## [Collected material]
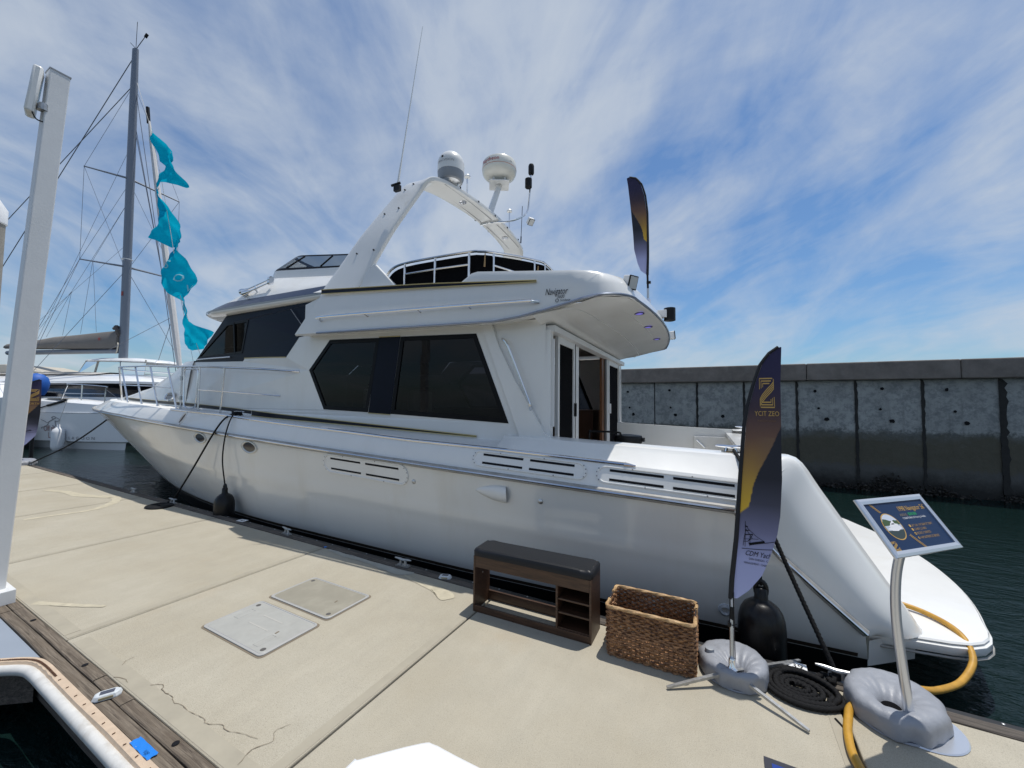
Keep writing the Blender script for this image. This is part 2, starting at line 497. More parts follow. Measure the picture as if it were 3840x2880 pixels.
b.inputs['Roughness'].default_value = 0.04
b.inputs['IOR'].default_value = 1.333

# ------------------------------------------------------------------ mesh helpers
def frame_of(d):
    d = d.normalized()
    a = Vector((0, 0, 1)) if abs(d.z) < 0.9 else Vector((1, 0, 0))
    x = d.cross(a).normalized()
    return x, x.cross(d).normalized()


class MB:
    def __init__(s):
        s.v, s.f, s.mi = [], [], []
        s.cur = 0

    def add(s, verts, faces):
        o = len(s.v)
        s.v += [tuple(p) for p in verts]
        s.f += [tuple(i + o for i in f) for f in faces]
        s.mi += [s.cur] * len(faces)
        return s

    def box(s, c, size, rot=None):
        hx, hy, hz = size[0] / 2, size[1] / 2, size[2] / 2
        p = [Vector((x, y, z)) for x in (-hx, hx) for y in (-hy, hy) for z in (-hz, hz)]
        if rot is not None:
            p = [rot @ q for q in p]
        c = Vector(c)
        return s.add([q + c for q in p], [(0, 1, 3, 2), (4, 6, 7, 5), (0, 4, 5, 1), (2, 3, 7, 6), (0, 2, 6, 4), (1, 5, 7, 3)])

    def grid(s, rows, close_u=False, close_v=False):
        n, m = len(rows), len(rows[0])
        vs = [p for r in rows for p in r]
        fs = []
        for i in range(n if close_v else n - 1):
            for j in range(m if close_u else m - 1):
                a, b_ = i * m + j, i * m + (j + 1) % m
                c_, d_ = ((i + 1) % n) * m + (j + 1) % m, ((i + 1) % n) * m + j
                fs.append((a, b_, c_, d_))
        return s.add(vs, fs)

    def tube(s, pts, r, seg=8, caps=True, closed=False, squash=None):
        pts = [Vector(p) for p in pts]
        n = len(pts)
        rr = r if isinstance(r, (list, tuple)) else [r] * n
        rows = []
        px_ = None
        for i, p in enumerate(pts):
            if closed:
                d = pts[(i + 1) % n] - pts[i - 1]
            else:
                d = pts[min(i + 1, n - 1)] - pts[max(i - 1, 0)]
            if d.length < 1e-9:
                d = Vector((0, 0, 1))
            d.normalize()
            if px_ is None:
                x, y = frame_of(d)
            else:
                x = (px_ - d * px_.dot(d))
                if x.length < 1e-6:
                    x, y = frame_of(d)
                x.normalize()
                y = x.cross(d).normalized()
            px_ = x
            rows.append([p + (x * cos(2 * pi * k / seg) + y * sin(2 * pi * k / seg)) * rr[i] for k in range(seg)])
        s.grid(rows, close_u=True, close_v=closed)
        if caps and not closed:
            o = len(s.v) - n * seg
            s.f.append(tuple(o + k for k in range(seg)))
            s.f.append(tuple(o + (n - 1) * seg + k for k in reversed(range(seg))))
            s.mi += [s.cur, s.cur]
        return s

    def lathe(s, prof, seg=24, c=(0, 0, 0), rot=None, caps=True):
        c = Vector(c)
        rows = []
        for r, z in prof:
            row = []
            for k in range(seg):
                q = Vector((r * cos(2 * pi * k / seg), r * sin(2 * pi * k / seg), z))
                if rot is not None:
                    q = rot @ q
                row.append(q + c)
            rows.append(row)
        s.grid(rows, close_u=True)
        if caps:
            o = len(s.v) - len(rows) * seg
            s.f.append(tuple(o + k for k in range(seg)))
            s.f.append(tuple(o + (len(rows) - 1) * seg + k for k in range(seg)))
            s.mi += [s.cur, s.cur]
        return s

    def prism(s, poly, ext):
        n = len(poly)
        a = [Vector(p) for p in poly]
        e = Vector(ext)
        vs = a + [p + e for p in a]
        fs = [tuple(range(n)), tuple(reversed(range(n, 2 * n)))]
        fs += [(i, (i + 1) % n, n + (i + 1) % n, n + i) for i in range(n)]
        return s.add(vs, fs)

    def poly(s, pts):
        return s.add([Vector(p) for p in pts], [tuple(range(len(pts)))])

    def build(s, name, mat, parent=None, smooth=True, angle=35, bevel=0.0, label=None, kind=None, cat=None, group=None, subsurf=0, recalc=True):
        me = bpy.data.meshes.new(name)
        me.from_pydata(s.v, [], s.f)
        mats = mat if isinstance(mat, (list, tuple)) else [mat]
        for m in mats:
            me.materials.append(m)
        if len(mats) > 1:
            me.polygons.foreach_set('material_index', s.mi)
        if recalc:
            bm = bmesh.new()
            bm.from_mesh(me)
            bmesh.ops.recalc_face_normals(bm, faces=bm.faces)
            bm.to_mesh(me)
            bm.free()
        if smooth:
            me.polygons.foreach_set('use_smooth', [True] * len(me.polygons))
            me.set_sharp_from_angle(angle=radians(angle))
        me.update()
        o = bpy.data.objects.new(name, me)
        COL.objects.link(o)
        if parent is not None:
            o.parent = parent
        if bevel > 0:
            bv = o.modifiers.new('Bevel', 'BEVEL')
            bv.width = bevel
            bv.segments = 2
            bv.limit_method = 'ANGLE'
        if subsurf:
            sb = o.modifiers.new('Subsurf', 'SUBSURF')
            sb.levels = sb.render_levels = subsurf
        for k, v in (('label', label), ('kind', kind), ('category', cat), ('group', group)):
            if v:
                o[k] = v
        return o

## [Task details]
Could the lines from the top of the material through the line with "return s.add([q +" be repeated exactly, pictures left out?

## [Answer to this problem]
Keep writing the Blender script for this image. This is part 2, starting at line 497. More parts follow. Measure the picture as if it were 3840x2880 pixels.
b.inputs['Roughness'].default_value = 0.04
b.inputs['IOR'].default_value = 1.333

# ------------------------------------------------------------------ mesh helpers
def frame_of(d):
    d = d.normalized()
    a = Vector((0, 0, 1)) if abs(d.z) < 0.9 else Vector((1, 0, 0))
    x = d.cross(a).normalized()
    return x, x.cross(d).normalized()


class MB:
    def __init__(s):
        s.v, s.f, s.mi = [], [], []
        s.cur = 0

    def add(s, verts, faces):
        o = len(s.v)
        s.v += [tuple(p) for p in verts]
        s.f += [tuple(i + o for i in f) for f in faces]
        s.mi += [s.cur] * len(faces)
        return s

    def box(s, c, size, rot=None):
        hx, hy, hz = size[0] / 2, size[1] / 2, size[2] / 2
        p = [Vector((x, y, z)) for x in (-hx, hx) for y in (-hy, hy) for z in (-hz, hz)]
        if rot is not None:
            p = [rot @ q for q in p]
        c = Vector(c)
        return s.add([q + c for q in p], [(0, 1, 3, 2), (4, 6, 7, 5), (0, 4, 5, 1), (2, 3, 7, 6), (0, 2, 6, 4), (1, 5, 7, 3)])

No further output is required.